Friday, 14 June 2013

The Score

Last night, David W. McFadden was awarded the 2013 Griffin Poetry Prize for his collection, What's the Score? Rhonda Batchelor is a fan:
He’s revered for his dis­tinct­ive voice, a play­ful off­beat style that invites you in, sits you down, and charms you with dis­arm­ingly detailed, multi-levelled nar­rat­ives full of odd char­ac­ters, mys­tical twists, and quirky asides. Then, before you know it, a lever’s been pulled that drops you through a trap door in your con­scious­ness. For read­ers, the exhil­ar­a­tion of not know­ing where you’ll end up can be addict­ive. It’s kept this reviewer read­ing McFad­den for sev­eral dec­ades.  
Chris Shalom has some trouble with the Griffin-winning book:
For me, many of the poems exist only as a vague sense of emotion; the words yield feeling, perhaps, but sometimes so little sense of meaning that they don’t even provoke thought. The incredibly wide-ranging allusions, from Spinoza to Lauren Bacall to Eurydice to Proust, may be partly to blame. But sometimes the poetry is frustrating, as just as one begins to grasp a narrative strand or a sense of meaning, the next stanza switches topics, time, space completely. Possibly this is intentional defamiliarization of thought patterns, asking us to expand our comfort with juxtaposition and decrease our reliance on familiar connotation. Possibly, it is an unintentional lack of clarity. I don’t know. But for me, the connections sometimes just aren’t there.

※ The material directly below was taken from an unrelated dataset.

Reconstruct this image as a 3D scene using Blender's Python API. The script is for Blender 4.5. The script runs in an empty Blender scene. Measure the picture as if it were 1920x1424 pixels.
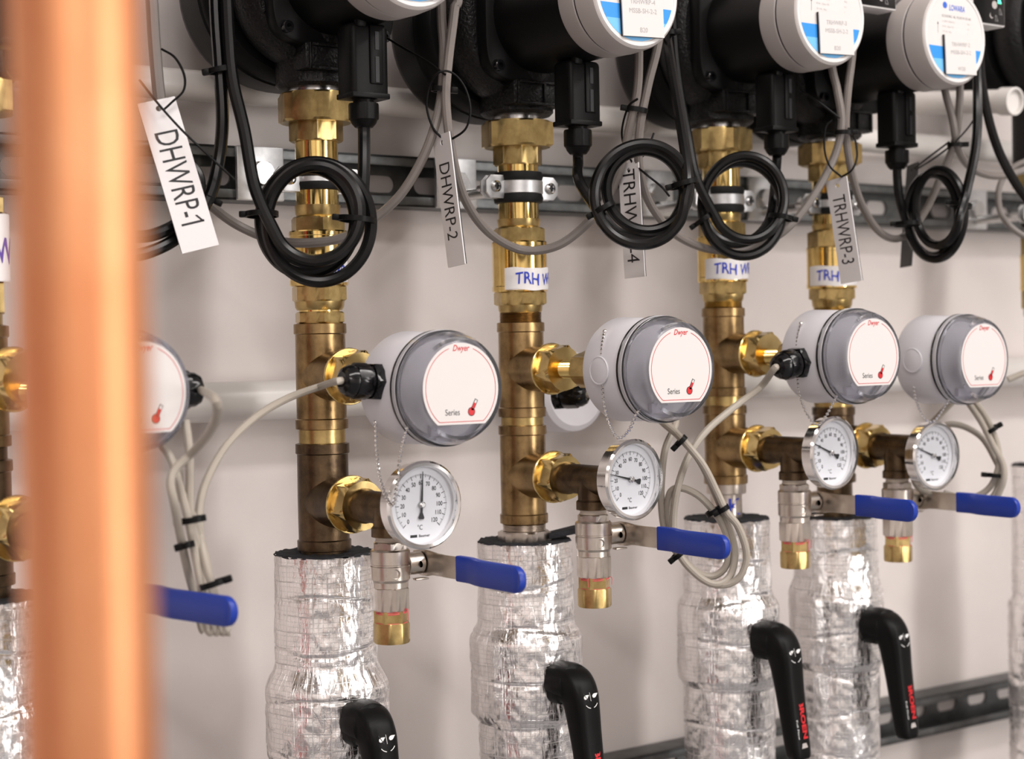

George Bowering already warned us about those missing "connections" over thirty years ago:
Sometimes the reader will feel herself invited to make conclusions but unsure that she really knows what the "product" should be. The compositional method that makes for such "confusion" or uncertainty is at the heart of McFadden's poetic. Often he will seem to offer implied comparisons of bits of information or events, giving only the implication of the comparison, not the spark that one wants to see leaping across the space between the details, the impulse, say, to settle the order implied in coincidence.
Gary Barwin hopes McFadden returns to his old stomping grounds, Hamilton:
Maybe when he returns, they’ll change the street sign outside the Y that says ‘Franz Liszt’ and rename the street after Dave. Cul de Sac of Endless Radiance. Why are You So Long and Sweet Road, Park of Darkness. From here on in all road surfaces will be known as the Davement. Maybe they’ll just create a statue of him in dried plums and put it on Anonymity Street. But really, I don’t think that they should name a physical thing after him. They should name a certain kind of bemused happy/sad wonder after him. A quirky curiosity. Kids in Hamilton will be graded on this on their report cards. You got an B- in McFadden? You could do better. "Get on the bus and find out about people’s past lives. Take a trip around something. Plug your legs into the ground and become electrical. Become coincident. Now, and I mean it."
In any case, he seems like a nice guy:
Q: Name one poet, living or dead, it seems everyone loves but you. A: I like everybody’s poetry, living or dead. With the possible exception of myself.